Left out of the budget plan is a pay raise for public school teachers and support workers, who last received a permanent pay raise from the Legislature in 2022. While Louisiana’s educators are doing heroic work – math and reading scores have leapfrogged other, wealthier states – they are paid nearly $6,000 less per year than their Southern counterparts.
State support for higher education is being cut by 3%, and funding for early childhood education is frozen at current levels, leaving out thousands of families who need quality, affordable child care so they can go to work.
In lieu of a permanent teacher pay raise, the Legislature last year authorized a $2,000 stipend for teachers ($1,000 for support workers) that educators receive on top of their normal salaries. That stipend is not renewed in the proposed budget, meaning teachers could see a cut in their overall pay next year.
Instead of a pay raise, legislators have proposed a constitutional amendment that goes before voters on the May 16 ballot. The amendment would do away with three constitutionally protected state funds that support various education programs. The money in the funds would be used to pay down debt in the Teachers Retirement System, and local school districts would be required to use the savings to provide teachers with a $2,250 per year raise, with support workers getting half that amount.
It’s a risky move, as voters by a 2-to-1 margin rejected a nearly identical plan last year, although it was wrapped up in a much larger and more complicated constitutional amendment that made other changes to state tax policies. If legislators reject the amendment again, the Legislature would need to come up with $200 million in the budget just to keep teacher pay at current-year levels.
So what can the Legislature do?
First, legislators can avoid making the problem worse by doubling down on more tax cuts. Gov. Jeff Landry has said he might call a special session to make deeper cuts to the state’s personal income tax, which was already cut in 2024 as part of a far-reaching tax plan that shifted more of Louisiana’s tax burden from wealthy people and profitable corporations to middle- and low-income households.
Additional tax cuts would only create bigger budget shortfalls, and force cuts to education, health care and other programs that families rely on.
Next, policymakers should shift money around in the budget to ensure that teachers and families with young children are prioritized. The new spending being proposed for prisons and an unproven private school voucher program would be better used making sure classrooms can recruit and retain highly qualified teachers, and that families on waiting lists can access affordable child care.

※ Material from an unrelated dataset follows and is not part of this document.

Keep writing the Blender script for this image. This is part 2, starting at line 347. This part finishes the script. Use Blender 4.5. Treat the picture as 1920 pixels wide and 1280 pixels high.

Looking ahead, policymakers should stop the current race to the bottom on tax policy, and instead restore some fairness to a system where people with the lowest incomes pay state and local taxes at nearly twice the rate of those at the very top. Louisiana’s tax structure is among the most regressive in the country, yet new research from the State Revenue Alliance found that states with more progressive tax systems rank higher on a range of economic and quality-of-life measures.